Lampridius then continues that the promulgation of these orders, as carried to the soldiers, did not increase the popularity of the Emperor, at any rate amongst that party who were in Mamaea’s pay; besides which, fratricide was by no means a popular, even when it was a fashionable crime. The result of these two supposed epistles when communicated to the soldiers (by whom or why is unfortunately not mentioned) was to rouse them to the highest pitch of anger. Quite spontaneously they ran, some to the palace, where Alexander was living with his mother, and some to the gardens, where, also by some unexplained power of divination, they knew they would find Antonine; their intention being to carry out Mamaea’s wishes on the person of the Emperor without further delay.
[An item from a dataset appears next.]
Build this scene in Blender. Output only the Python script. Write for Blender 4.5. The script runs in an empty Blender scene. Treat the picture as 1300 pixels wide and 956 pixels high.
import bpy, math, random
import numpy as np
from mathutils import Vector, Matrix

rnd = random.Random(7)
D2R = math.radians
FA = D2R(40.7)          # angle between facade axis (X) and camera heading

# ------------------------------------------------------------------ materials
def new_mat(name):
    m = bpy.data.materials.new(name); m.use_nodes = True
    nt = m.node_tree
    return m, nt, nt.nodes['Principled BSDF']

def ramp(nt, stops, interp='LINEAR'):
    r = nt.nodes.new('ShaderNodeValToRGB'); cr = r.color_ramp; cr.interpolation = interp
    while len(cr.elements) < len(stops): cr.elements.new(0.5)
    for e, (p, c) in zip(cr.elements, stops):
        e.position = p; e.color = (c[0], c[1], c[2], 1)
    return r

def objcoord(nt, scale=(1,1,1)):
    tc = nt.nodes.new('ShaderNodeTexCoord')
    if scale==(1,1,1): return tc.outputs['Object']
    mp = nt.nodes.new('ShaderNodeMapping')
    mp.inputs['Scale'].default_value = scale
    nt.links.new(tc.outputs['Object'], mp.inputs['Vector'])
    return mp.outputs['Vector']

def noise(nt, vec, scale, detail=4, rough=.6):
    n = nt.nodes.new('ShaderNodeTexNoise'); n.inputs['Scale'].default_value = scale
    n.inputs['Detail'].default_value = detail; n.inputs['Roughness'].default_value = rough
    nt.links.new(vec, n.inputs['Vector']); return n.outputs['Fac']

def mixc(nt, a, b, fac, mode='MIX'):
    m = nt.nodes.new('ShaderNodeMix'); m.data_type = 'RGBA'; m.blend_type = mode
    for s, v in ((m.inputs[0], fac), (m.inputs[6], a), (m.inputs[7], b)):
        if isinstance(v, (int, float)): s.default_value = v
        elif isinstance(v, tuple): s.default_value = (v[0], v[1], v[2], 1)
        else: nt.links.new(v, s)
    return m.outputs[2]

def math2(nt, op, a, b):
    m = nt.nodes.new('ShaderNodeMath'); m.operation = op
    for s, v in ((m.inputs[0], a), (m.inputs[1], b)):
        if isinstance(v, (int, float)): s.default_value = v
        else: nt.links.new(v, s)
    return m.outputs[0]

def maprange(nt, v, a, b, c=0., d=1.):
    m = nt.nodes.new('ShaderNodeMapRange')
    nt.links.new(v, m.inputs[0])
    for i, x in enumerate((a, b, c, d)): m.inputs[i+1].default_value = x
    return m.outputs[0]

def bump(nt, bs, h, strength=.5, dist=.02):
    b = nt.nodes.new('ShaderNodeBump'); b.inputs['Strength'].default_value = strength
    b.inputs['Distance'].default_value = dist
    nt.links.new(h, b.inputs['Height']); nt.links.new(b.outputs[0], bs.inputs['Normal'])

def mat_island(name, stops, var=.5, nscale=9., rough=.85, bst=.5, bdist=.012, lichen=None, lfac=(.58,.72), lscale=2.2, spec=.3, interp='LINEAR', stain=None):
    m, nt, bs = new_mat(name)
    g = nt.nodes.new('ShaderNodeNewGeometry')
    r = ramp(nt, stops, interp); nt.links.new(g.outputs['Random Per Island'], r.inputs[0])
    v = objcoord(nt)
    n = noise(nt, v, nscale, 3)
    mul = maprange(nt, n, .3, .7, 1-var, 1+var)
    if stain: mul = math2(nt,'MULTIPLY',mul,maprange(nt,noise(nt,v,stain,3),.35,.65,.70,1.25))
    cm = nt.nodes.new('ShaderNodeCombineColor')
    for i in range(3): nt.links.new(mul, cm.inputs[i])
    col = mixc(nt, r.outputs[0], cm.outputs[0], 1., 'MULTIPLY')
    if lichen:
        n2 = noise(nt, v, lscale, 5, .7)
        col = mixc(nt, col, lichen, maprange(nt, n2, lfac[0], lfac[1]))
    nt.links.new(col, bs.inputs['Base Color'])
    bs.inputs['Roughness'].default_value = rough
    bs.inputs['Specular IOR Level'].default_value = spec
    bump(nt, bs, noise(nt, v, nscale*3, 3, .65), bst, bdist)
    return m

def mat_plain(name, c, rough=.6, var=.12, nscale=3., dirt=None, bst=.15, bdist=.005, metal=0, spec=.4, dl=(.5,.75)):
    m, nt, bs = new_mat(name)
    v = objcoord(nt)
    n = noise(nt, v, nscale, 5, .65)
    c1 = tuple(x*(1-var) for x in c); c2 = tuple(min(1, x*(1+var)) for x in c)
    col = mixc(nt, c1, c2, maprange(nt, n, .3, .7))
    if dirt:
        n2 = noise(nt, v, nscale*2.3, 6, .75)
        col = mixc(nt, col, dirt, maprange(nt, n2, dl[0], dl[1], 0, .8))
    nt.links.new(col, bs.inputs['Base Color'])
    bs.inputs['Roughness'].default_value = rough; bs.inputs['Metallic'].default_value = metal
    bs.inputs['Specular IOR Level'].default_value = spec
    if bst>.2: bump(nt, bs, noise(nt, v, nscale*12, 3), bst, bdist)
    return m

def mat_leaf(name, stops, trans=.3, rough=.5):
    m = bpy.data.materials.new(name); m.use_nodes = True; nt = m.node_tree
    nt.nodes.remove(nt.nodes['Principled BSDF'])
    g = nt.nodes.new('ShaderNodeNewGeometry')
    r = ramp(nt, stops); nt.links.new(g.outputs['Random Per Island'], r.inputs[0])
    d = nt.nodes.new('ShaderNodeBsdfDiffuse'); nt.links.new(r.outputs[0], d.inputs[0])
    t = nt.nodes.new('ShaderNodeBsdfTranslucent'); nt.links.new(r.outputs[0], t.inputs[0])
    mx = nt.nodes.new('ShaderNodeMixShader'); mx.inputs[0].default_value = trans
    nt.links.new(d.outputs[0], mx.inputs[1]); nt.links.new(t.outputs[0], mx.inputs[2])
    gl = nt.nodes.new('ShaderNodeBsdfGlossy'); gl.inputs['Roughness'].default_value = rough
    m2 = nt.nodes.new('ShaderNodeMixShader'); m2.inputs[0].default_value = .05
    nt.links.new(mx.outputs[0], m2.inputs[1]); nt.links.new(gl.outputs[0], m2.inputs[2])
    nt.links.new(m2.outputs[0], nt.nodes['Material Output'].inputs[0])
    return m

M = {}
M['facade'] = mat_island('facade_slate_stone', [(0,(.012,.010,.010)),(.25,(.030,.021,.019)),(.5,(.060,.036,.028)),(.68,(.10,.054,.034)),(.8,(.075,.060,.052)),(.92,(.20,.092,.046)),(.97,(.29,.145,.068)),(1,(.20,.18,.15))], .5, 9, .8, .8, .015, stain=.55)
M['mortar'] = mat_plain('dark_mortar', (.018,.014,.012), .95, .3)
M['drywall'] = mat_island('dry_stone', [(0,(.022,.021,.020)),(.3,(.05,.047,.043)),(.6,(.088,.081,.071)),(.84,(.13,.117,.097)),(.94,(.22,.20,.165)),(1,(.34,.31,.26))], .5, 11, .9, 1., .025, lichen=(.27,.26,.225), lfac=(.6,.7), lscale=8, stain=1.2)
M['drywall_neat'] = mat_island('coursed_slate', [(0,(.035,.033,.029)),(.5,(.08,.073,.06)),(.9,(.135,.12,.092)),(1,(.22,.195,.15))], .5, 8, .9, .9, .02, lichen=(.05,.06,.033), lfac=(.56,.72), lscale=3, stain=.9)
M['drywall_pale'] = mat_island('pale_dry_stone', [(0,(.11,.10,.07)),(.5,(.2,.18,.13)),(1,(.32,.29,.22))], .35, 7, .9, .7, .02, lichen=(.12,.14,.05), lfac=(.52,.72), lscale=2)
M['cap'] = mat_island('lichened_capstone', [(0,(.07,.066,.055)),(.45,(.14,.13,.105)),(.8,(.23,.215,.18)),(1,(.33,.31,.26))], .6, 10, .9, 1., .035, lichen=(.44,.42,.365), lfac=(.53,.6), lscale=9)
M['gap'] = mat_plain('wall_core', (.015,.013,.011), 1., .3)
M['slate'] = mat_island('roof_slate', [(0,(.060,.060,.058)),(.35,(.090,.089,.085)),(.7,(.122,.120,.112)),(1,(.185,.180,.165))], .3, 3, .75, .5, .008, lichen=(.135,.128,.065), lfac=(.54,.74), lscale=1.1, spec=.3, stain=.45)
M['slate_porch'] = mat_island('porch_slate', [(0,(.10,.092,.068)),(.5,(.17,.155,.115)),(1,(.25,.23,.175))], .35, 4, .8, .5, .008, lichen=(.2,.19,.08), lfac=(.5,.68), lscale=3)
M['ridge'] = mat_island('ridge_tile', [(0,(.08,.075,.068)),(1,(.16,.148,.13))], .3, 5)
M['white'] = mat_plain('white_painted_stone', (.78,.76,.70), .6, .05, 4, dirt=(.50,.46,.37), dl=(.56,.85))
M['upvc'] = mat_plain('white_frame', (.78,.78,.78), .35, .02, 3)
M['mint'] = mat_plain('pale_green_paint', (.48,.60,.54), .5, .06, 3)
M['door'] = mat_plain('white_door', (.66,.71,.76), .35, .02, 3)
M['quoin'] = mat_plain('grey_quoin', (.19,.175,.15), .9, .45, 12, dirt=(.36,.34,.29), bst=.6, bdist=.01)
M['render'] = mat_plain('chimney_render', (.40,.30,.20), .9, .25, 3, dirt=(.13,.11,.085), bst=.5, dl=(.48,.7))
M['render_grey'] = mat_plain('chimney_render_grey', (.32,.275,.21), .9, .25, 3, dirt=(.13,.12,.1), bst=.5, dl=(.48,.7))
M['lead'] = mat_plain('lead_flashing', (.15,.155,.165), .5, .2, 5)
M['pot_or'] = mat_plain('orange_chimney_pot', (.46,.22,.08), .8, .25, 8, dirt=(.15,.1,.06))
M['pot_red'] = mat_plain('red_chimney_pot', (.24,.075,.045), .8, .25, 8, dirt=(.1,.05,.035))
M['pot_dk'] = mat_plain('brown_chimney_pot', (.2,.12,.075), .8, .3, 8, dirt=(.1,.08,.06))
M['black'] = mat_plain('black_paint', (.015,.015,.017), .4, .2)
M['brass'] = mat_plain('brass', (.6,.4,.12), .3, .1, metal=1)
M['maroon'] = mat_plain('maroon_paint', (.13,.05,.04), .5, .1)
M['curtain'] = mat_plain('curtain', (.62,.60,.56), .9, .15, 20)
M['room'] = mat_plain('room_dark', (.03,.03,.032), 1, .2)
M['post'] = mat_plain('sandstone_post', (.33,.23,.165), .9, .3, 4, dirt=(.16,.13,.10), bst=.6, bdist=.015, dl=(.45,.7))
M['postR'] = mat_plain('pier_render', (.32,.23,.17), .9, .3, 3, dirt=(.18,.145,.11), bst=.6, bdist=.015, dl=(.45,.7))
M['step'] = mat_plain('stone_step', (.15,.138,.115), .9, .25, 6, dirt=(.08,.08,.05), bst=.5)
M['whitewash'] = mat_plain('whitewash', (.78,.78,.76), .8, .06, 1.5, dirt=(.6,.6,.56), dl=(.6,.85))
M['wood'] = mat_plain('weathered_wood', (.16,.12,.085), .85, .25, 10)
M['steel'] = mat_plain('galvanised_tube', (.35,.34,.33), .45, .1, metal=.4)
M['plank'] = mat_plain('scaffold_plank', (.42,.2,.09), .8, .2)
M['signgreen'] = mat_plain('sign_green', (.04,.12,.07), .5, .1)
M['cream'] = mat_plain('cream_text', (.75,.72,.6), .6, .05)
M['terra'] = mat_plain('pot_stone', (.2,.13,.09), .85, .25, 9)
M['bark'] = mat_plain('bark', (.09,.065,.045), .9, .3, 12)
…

Soaemias, we are told, followed them on foot with the design of warning her son concerning the danger that threatened him. Antonine was preparing for a chariot race when he heard the noise approaching, and being frightened, says Lampridius, he hid in the doorway of his bedroom, behind the curtain; surely not a very safe place to hide when thoroughly frightened by an angry mob, and quite unlike his usual procedure in times of danger. Next he sent his praefect Antiochianus to find out the reason of the tumult. This man easily managed to dissuade the soldiers from their murderous designs, and recalled them to their oaths, because, as Lampridius naïvely remarks, they were too few in number; the greater part having refused to leave their standard, which Aristomachus had kept out of the treasonable attempt.